Tomikichirô Tokuriki came from a long line of artists, the earliest a Kano school painter in the early 17th century. As he said himself (quotation from Oliver Statler's book): "Fate made me an artist, but I made myself a hanga artist".
As a young man he was trained as an artist until he graduated at the Kyoto Art College in 1923. After the Tokyo earthquake in September of that year he met a number of Tokyo artists who had moved to Kyoto. He met Hiratsuka and the group around him, and then turned all his attention to Hanga.
Throughout his career he produced two separate kinds of woodblock prints: so-called "artisan prints", mainly landscape prints produced for some Kyoto publishers (Unsōdō being the most well-known among them), and "creative prints" produced for his own pleasure. He was very active promoting sōsaku-hanga in Kyoto.

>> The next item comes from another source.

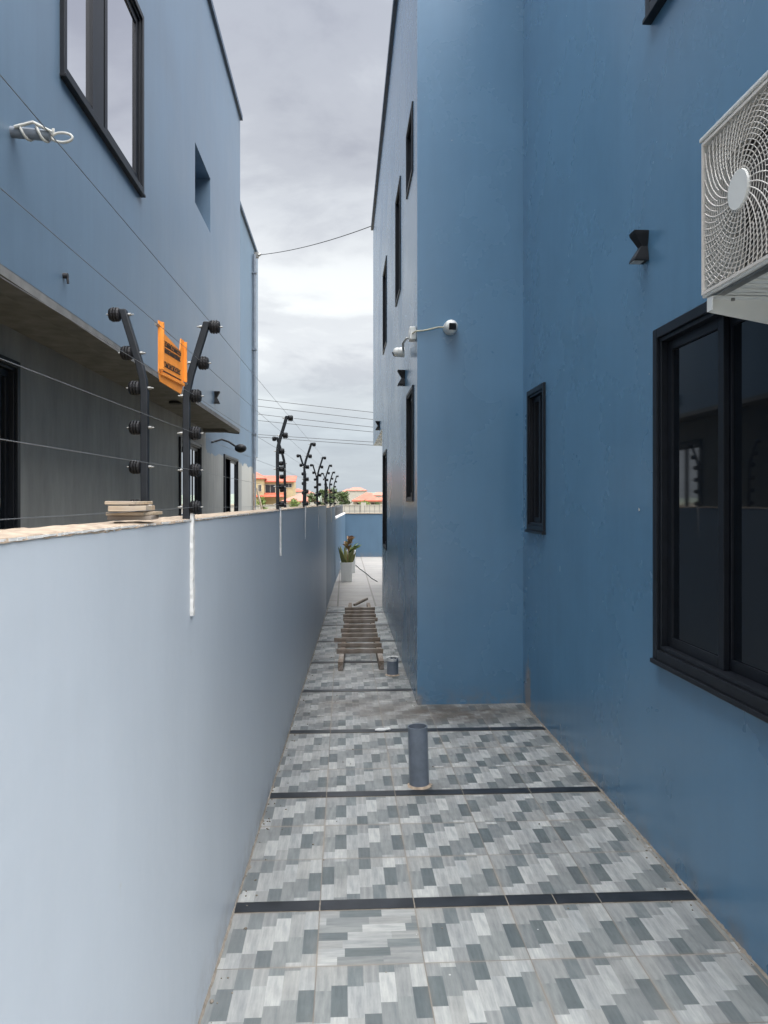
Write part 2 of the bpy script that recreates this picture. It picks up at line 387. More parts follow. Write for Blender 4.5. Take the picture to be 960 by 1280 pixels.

After WWII he established Matsukyū Publishing Company to produce and distribute his own prints, and Kōrokusha, a subdivision of that company, to publish self-carved, self-printed Hanga by Takahashi Tasaburō, Kamei Tōbei and himself.


Tokuriki's creative prints are much better than his bread-and-butter prints. The former have easily withstood the passage of time, whereas of his other (commercially produced) landscape prints only the more daring designs still stand out.
But Tokuriki was a cautious man, who next to his commercial print activities also had a shop selling tea.